Decode Global’s Angelique Mannella, Layla, Lila, Marysa and myself are working on a project with grade 7 students at The Linden School in Toronto. Our plan is to co-create a game about gender and leadership. We have turned to the girls at The Linden School because they are experts for their age in relation to the subject of leadership and gender, the school having a feminist mandate underlying all that they do. This is a place where girls learn from a young age that their voice is important and that they are role-models for younger students.
On our team, Angelique is the CEO of the game-making company Decode Global, developing mobile games for social change. Layla is an undergraduate student in the communications department at Concordia, Marysa is the fine arts student who designed our the Arcade Our Way banner and logo, and will continue to help us to develop all of the art work for the game. Lila studies cognitive science and women’s studies at McGill, and I am a PhD candidate in the education department at Concordia.

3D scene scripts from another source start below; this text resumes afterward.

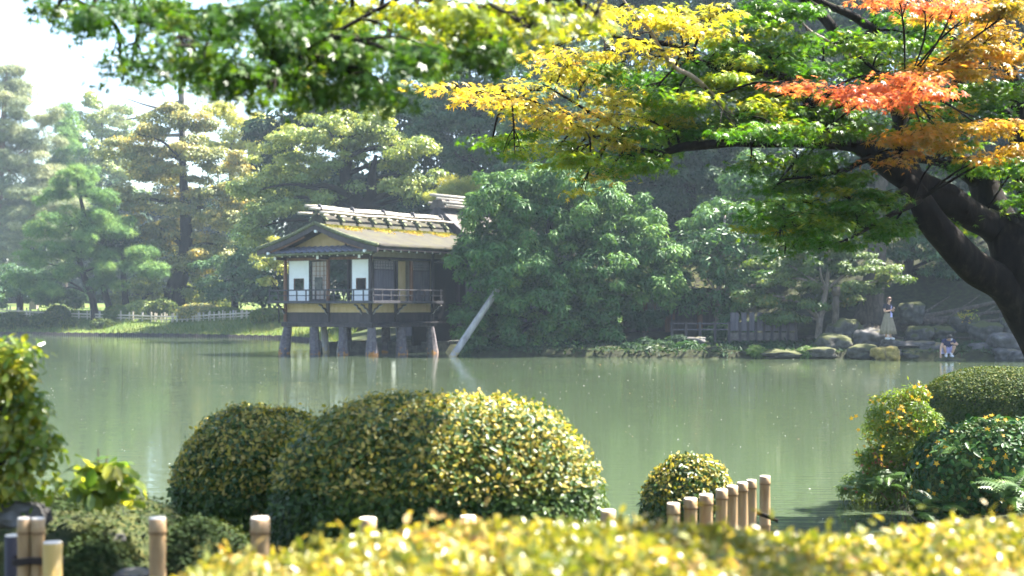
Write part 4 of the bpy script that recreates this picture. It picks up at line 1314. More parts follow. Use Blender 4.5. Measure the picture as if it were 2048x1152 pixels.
for px, w in ((335, 40), (415, 45)):
    c = P(px, 602, 115)
    dome_into(hd, (c.x, c.y, c.z), (w * .038, 1.0, .42), 3000, .2, 'azalea_tip', T_DIAMOND, 4)
hb = empty('tall_yellow_bush', P(372, 600, 114.5), 'loose yellow bush rising out of the trimmed yellow hedge', 'bush')
foliage('foliage', px_blobs([(362, 585, 14, 10), (385, 592, 16, 10), (372, 575, 10, 7), (350, 598, 12, 8)], 114.5), 1400, .2, L['lime_tree'], T_DIAMOND, .4, .6, parent=hb, origin=hb.location)
for k in range(5):
    MB().tube([(0.1 * k - .2, 0, -.9), (.25 * k - .5, 0, .7)], [.03, .015], 5).build('stem', M['twig'], hb)

# ------------------------------------------------------------------ far bamboo fence, stake edging, grass
ff = empty('bamboo_fence', P(280, 622, 104), 'long low bamboo fence on the far lawn left of the teahouse', 'fence')
fl = ff.location.copy()
A, B = P(-40, 622, 112.5), P(578, 622, 98.5)
npst = 44
for k in range(npst):
    t = (k + .3 * math.sin(k * 2.1)) / (npst - 1)
    if t > .55:
        pass
    p = A.lerp(B, t)
    z0 = gz(p.x, p.y)
    thick = .07 if k % 6 == 0 else .055
    MB().tube([Vector((p.x, p.y, z0 - .2)) - fl, Vector((p.x, p.y, z0 + .62 + .06 * (k % 2))) - fl], thick, 7).build('post', M['wood_grey'] if k % 6 == 0 else M['fence_bamboo'], ff)
for k in range(26):
    p = A.lerp(B, .58 + .42 * (k + .5) / 26)
    z0 = gz(p.x, p.y)
    MB().tube([Vector((p.x, p.y - .08, z0 - .1)) - fl, Vector((p.x, p.y - .08, z0 + .58)) - fl], .05, 6).build('post', M['fence_bamboo'], ff)
for h in (.36, .16):
    pts = []
    for k in range(24):
        p = A.lerp(B, k / 23)
        pts.append(Vector((p.x, p.y - .06, gz(p.x, p.y) + h)) - fl)
    MB().tube(pts, .06 if h > .3 else .045, 6).build('rail', M['fence_bamboo'], ff)
se = empty('stake_edging', (-26, 99.5, 0), 'dark edging of driven wooden stakes along the far waterline', 'edging')
sl_ = se.location.copy()
stk = MB()
line = [(-60, 112), (-37.8, 105), (-26.1, 99.8), (-15, 91.7), (-12, 84), (-9.6, 74)]
for (a, b2) in zip(line[:-1], line[1:]):
    a, b2 = Vector((*a, 0)), Vector((*b2, 0))
    d = (b2 - a); m_ = int(d.length / .17)
    for k in range(m_):
        p = a + d * k / m_ - sl_ + Vector((0, -.1, 0))
        stk.tube([p + Vector((0, 0, -.4)), p + Vector((0, 0, .2 + .03 * math.sin(k * 1.7)))], .075, 5)
o = stk.build('stake', M['wood_dark'], se); o['kind'] = 'stuff'
mb = MB()
# small sign and the wooden lantern post behind the far fence
lp = empty('lantern_post', P(68, 622, 118), 'squat wooden lantern post with a pale roof behind the far fence', 'lantern')
lp.location.z = gz(lp.location.x, lp.location.y)
MB().box(-.3, .3, -.3, .3, 0, 1.05).build('body', M['bark_pale'], lp, bevel=.03)
MB().prism([(-.5, 1.05), (.5, 1.05), (.12, 1.42), (-.12, 1.42)], 'y', -.45, .45).build('roof', M['paper'], lp, bevel=.02)
sg = empty('notice_board', P(276, 622, 113), 'small grey notice board on a post behind the far fence', 'sign')
sg.location.z = gz(sg.location.x, sg.location.y)
MB().box(-.04, .04, -.04, .04, 0, .7).build('post', M['wood_grey'], sg)
MB().box(-.3, .3, -.05, .0, .7, 1.15).build('board', M['wood_grey'], sg)


def grass_patch(name, pts, size, leaf, template=T_BLADE, lab=None, cat='grass', jit=.35):
    k = len(pts)
    nr0 = rand_dir(k); nr0[:, 2] = 0
    up = unit(np.array([0, 0, 1.0]) + jit * rand_dir(k))
    # blades: template x across, y lean, z up
    me = leaves_mesh(name, pts, up, rand_dir(k), size, rng.uniform(size=k), template, L[leaf])
    return tag(link(name, me), lab, cat, kind='stuff')


def scatter(n, x0, x1, y0, y1, dmin, dmax):
    x = rng.uniform(x0, x1, n); y = rng.uniform(y0, y1, n)
    d = pond_sdf(x, y)
    k = (d > dmin) & (d < dmax)
    x, y = x[k], y[k]
    return np.stack([x, y, ground(x, y) - .02], 1)


g1 = scatter(90000, -48, -9, 72, 116, .2, 6.4)
grass_patch('lawn_grass', g1, rng.uniform(.18, .5, len(g1)) * (.5 + rng.uniform(size=len(g1)) ** 3), 'grass', T_BLADE, 'tufted sunny grass on the far lawn bank', jit=.6)
g2 = scatter(40000, -2, 30, 52, 64, .0, 3.2)
grass_patch('ground_cover', g2, rng.uniform(.1, .3, len(g2)), 'deep', T_LONG, 'dark ferny ground cover along the right bank waterline', 'plants', .9)

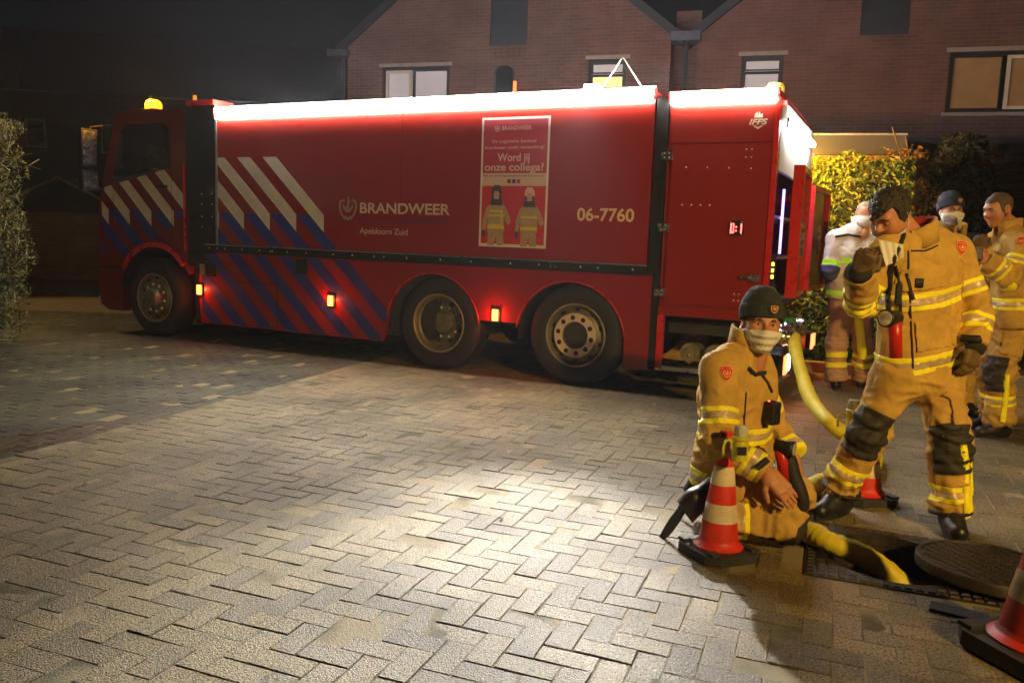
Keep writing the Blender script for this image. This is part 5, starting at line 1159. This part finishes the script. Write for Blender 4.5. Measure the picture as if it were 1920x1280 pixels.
def dressed(name, label, J, coat, trous, h=.009, seed=1, cuff=.066, hem=.13, bulk=1.0, hemn=None, amp=.006, group=None):
    base = V(J['pel'].x, J['pel'].y, 0); person = thing(name, label, 'person', (0, 0, 0), 0, group)
    lat = (J['shL'] - J['shR']).normalized(); upv = (J['nek'] - J['pel']).normalized(); lat = (lat - upv * lat.dot(upv)).normalized(); fw = lat.cross(upv)
    b = bulk; tor = []
    for s in (-1, 1):
        tor += [cone(J['pel'] + lat * s * .100, J['che'] + lat * s * .105, .130 * b, .125 * b, .05), cone(J['che'] + lat * s * .105, J['nek'] + lat * s * .10 - upv * .085, .125 * b, .085 * b, .05)]
        sh = J['shL'] if s > 0 else J['shR']; tor += [cone(J['nek'] + lat * s * .05 - upv * .03, sh, .070, .074, .05)]
        tor += [cone(J['pel'] + lat * s * .100, J['pel'] + lat * s * .105 - upv * (hem + .05), .130 * b, .138 * b, .05)]
    tor += [cone(J['pel'] + fw * .02, J['che'] + fw * .015, .135 * b, .135 * b, .05)]
    for p in tor: p['c0'] = 0
    groups = [dict(prims=tor, cuts=[(J['pel'] - upv * hem, -(hemn or upv))])]; joints = []
    for s in 'LR':
        sh, el, wr = J['sh' + s], J['el' + s], J['wr' + s]; l1 = (el - sh).length
        groups.append(dict(prims=[cone(sh, el, .080 * b, .070 * b, .04), cone(el, wr, .070 * b, cuff, .04, c0=l1)], cuts=[(wr, (wr - el).normalized())], kk=.045)); joints.append((el, .12))
    jac = Garment(person, 'jacket', groups, coat, h, amp, seed, joints); jac.lat, jac.up, jac.fw = lat, upv, fw; jac.h = (jac.V - a3(J['pel'])) @ a3(upv)
    if trous is not None:
        g2 = [dict(prims=[cone(J['hiL'], J['hiR'], .140 * b, .140 * b, .05), cone(J['pel'] - upv * .02, J['pel'] + upv * .06, .145 * b, .14 * b, .05)])]; joints = []
        for s in 'LR':
            hi, kn, an = J['hi' + s], J['kn' + s], J['an' + s]; l1 = (kn - hi).length
            g2.append(dict(prims=[cone(hi, kn, .122 * b, .092 * b, .05), cone(kn, an, .092 * b, .098 * b, .04, c0=l1)], cuts=[(an + V(0, 0, 0), (an - kn).normalized())], kk=.04)); joints += [(kn, .13), (an, .14)]
        tr = Garment(person, 'trousers', g2, trous, h, amp, seed + 20, joints)
    else: tr = None
    # the continuous body under the clothes
    bp_ = [cone(J['pel'], J['che'], .115, .125, .05), cone(J['che'], J['nek'] - upv * .05, .125, .06, .05), cone(J['nek'] - upv * .05, J['nek'] + (J.get('hd', J['nek'] + upv * .12) - J['nek']) * .55, .056, .050, .03)]
    for s in 'LR':
        bp_ += [cone(J['nek'] - upv * .06, J['sh' + s], .06, .055, .04), cone(J['sh' + s], J['el' + s], .05, .04, .03), cone(J['el' + s], J['wr' + s], .04, .028, .03)]
        if trous is not None: bp_ += [cone(J['hi' + s], J['kn' + s], .08, .06, .04), cone(J['kn' + s], J['an' + s], .06, .045, .03)]
    for p in bp_[:2] + bp_[3:]: p['ra'] *= .78; p['rb'] *= .78
    Vt, Q, *_ = solve([dict(prims=bp_)], .016)
    return person, jac, tr, [(Vt, Q)]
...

Layla, Lila and I headed to The Linden School two weeks ago to work with the grade sevens over the course of a morning. Layla and Lila lead the workshop and I conducted ethnographic research as the morning unfolded. Lila started off inviting the girls to participate in an activity where they wrote down the words that came to mind when they pictured a leader, the most popular choices being: confidence, strength, responsibility, and kindness. The students had many interesting thoughts about why these concepts were important, and recognized the complex effects of the context within which one is raised as a child, as well as the types of experiences they have had, on their capacity to lead. One student explained for example that it would be harder for someone who is put-down all the time to have the confidence to be a leader.
Lila also provided the girls with challenging scenarios for which they acted out thoughtful leadership strategies. One creative strategy for getting the attention of a big group if you are small and quiet, was to simply make yourself taller by jumping on the shoulders of another (see below). Following this Layla lead the girls in the playing of The McDonald’s video game, which puts the player in the position of a “leader”, but makes an argument about the unethical choices such corporate leaders are tempted to take-on in order to make more money. This lead to an interesting conversation about the complexity of leadership qualities, and highlighted the point that making money is certainly not the most important definition of successful leadership. Layla lead a discussion about media depictions of leadership and discussed the interesting character composition of Clementine from the video game The Walking Dead.
Wrapped up in all of this was the intention to warm-up our collective thoughts about leadership and gender, before diving into the development of the game concepts and ideas that will inform the game we will create. Ideas were burbling to the point where one student called me over so that she could explain her idea to the audio-recorder, it being too complicated to write down all of the details on the video game concept sheet.
Should our main character be a zombie-girl who is confronted with the challenge of convincing others to become zombies? We shall see! Our plan is to stay in touch with The Linden School girls through our Tumblr (http://decodeglobal.tumblr.com/) a wordpress website under development, and skype, so that they can continue to advise us as the game evolves based on their ideas and concepts.
We hope that the grade seven students enjoyed the workshop as much as we did! We are definitely also enjoying the process of looking more closely at their ideas, and we certainly look forward to ongoing conversation via the interwebs.